§ JOB: How many lines in the listing below include the word "empty"? Reply with the count alone.

Entries with scene source code:
----------

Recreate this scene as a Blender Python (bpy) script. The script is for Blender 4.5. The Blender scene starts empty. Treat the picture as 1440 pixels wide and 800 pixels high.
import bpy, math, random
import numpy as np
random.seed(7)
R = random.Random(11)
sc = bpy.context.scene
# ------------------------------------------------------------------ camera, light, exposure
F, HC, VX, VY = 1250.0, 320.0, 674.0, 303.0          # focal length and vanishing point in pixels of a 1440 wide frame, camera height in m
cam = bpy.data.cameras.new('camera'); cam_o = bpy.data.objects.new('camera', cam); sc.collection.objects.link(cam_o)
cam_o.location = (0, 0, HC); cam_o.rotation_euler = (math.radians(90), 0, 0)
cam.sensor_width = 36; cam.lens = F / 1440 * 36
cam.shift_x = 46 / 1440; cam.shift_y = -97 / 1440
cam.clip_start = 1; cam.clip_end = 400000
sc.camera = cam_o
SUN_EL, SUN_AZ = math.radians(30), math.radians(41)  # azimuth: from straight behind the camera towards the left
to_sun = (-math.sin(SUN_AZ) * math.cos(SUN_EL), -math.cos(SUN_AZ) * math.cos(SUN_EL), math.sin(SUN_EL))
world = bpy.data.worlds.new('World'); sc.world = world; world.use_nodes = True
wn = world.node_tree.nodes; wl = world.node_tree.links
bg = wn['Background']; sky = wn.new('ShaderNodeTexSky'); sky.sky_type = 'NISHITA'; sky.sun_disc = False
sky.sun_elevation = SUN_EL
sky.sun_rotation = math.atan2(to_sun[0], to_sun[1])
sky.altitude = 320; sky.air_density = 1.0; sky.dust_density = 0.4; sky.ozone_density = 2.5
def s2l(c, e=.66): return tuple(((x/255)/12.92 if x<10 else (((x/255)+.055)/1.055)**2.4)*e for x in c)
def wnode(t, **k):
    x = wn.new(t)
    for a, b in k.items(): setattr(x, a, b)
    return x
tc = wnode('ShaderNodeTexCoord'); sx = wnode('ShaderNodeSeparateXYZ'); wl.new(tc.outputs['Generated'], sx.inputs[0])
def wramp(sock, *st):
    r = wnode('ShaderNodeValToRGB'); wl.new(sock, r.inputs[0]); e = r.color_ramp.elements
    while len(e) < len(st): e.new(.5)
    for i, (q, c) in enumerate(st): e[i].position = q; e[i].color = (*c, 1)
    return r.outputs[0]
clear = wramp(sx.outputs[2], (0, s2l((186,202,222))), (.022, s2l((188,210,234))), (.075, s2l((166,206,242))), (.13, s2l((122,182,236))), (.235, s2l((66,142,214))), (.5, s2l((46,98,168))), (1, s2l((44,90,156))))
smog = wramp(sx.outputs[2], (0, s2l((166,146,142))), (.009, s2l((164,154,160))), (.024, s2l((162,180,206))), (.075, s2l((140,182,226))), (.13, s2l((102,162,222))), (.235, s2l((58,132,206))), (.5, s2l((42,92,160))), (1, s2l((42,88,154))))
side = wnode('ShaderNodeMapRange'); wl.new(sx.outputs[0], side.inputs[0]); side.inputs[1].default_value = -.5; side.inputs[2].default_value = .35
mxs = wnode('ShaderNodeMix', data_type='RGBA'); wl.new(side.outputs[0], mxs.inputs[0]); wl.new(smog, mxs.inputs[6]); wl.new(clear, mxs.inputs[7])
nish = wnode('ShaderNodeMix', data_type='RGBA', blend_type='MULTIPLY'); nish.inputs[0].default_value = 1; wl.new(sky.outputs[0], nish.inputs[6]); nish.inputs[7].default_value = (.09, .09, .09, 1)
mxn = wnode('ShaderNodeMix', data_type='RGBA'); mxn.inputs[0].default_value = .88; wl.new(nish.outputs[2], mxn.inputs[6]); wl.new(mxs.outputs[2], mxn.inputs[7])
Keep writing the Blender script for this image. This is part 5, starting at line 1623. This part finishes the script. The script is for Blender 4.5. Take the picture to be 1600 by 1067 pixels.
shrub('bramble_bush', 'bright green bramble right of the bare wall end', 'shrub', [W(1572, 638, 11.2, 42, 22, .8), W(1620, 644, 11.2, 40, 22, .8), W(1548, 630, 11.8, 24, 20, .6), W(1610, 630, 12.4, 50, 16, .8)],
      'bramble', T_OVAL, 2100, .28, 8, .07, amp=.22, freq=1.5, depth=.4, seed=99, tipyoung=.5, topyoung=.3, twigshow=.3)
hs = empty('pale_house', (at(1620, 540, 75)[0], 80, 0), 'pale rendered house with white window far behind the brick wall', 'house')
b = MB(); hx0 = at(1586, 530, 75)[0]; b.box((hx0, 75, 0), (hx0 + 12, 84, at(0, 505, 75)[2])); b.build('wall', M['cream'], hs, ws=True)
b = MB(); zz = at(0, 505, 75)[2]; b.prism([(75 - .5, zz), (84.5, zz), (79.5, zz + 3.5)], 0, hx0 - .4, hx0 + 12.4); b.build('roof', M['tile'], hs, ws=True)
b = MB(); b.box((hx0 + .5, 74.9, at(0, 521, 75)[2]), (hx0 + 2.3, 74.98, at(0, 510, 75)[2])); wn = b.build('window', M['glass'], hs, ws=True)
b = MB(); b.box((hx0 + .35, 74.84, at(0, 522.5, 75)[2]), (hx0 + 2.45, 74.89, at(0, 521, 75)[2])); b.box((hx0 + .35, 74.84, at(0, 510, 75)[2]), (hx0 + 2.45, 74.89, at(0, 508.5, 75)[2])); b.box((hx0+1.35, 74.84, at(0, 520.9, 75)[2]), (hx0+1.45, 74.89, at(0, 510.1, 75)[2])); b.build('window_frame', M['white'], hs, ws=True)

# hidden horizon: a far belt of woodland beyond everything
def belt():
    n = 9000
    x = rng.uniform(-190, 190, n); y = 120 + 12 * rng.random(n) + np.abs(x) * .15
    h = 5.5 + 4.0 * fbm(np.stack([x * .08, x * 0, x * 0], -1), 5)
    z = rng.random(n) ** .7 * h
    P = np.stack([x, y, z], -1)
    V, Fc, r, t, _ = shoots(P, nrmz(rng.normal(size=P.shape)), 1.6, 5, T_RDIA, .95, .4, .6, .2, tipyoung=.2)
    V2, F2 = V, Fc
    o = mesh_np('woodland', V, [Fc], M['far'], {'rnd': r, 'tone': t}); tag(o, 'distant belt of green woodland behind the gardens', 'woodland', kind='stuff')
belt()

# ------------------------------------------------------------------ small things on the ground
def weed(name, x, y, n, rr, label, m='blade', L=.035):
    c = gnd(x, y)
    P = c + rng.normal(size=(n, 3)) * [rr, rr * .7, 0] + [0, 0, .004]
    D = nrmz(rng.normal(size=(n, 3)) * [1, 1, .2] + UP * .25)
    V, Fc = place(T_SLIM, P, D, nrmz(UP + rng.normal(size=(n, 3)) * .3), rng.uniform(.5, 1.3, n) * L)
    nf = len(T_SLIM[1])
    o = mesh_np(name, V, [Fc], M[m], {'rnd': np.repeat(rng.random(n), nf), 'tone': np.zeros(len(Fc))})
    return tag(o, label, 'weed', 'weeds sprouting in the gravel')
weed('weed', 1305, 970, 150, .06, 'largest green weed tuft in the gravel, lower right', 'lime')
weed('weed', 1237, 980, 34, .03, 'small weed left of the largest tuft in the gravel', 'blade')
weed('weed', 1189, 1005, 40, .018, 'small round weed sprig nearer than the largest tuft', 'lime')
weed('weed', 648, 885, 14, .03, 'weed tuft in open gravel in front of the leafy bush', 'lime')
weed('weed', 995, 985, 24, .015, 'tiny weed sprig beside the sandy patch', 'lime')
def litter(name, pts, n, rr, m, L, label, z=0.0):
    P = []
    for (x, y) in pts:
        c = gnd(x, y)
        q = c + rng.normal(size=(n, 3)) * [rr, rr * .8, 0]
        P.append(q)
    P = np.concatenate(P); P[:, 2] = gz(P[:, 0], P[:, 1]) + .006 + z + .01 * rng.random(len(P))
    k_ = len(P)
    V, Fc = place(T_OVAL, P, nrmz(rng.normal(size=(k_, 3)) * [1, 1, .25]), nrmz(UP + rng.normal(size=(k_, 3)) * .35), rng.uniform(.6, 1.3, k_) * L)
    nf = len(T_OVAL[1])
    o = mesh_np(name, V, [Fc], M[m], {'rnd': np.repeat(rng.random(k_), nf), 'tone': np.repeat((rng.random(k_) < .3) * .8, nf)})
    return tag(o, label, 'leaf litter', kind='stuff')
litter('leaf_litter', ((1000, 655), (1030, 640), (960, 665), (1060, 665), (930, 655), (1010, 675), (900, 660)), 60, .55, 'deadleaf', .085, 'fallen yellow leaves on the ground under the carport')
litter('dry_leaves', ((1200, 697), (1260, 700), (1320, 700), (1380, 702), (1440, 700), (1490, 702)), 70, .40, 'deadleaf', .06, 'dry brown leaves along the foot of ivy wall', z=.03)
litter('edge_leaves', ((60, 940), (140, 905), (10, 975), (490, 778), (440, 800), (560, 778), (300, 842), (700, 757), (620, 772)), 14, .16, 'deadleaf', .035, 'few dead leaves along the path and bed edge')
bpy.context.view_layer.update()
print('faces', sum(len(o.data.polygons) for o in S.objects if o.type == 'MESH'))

----------

§ ANSWER: 2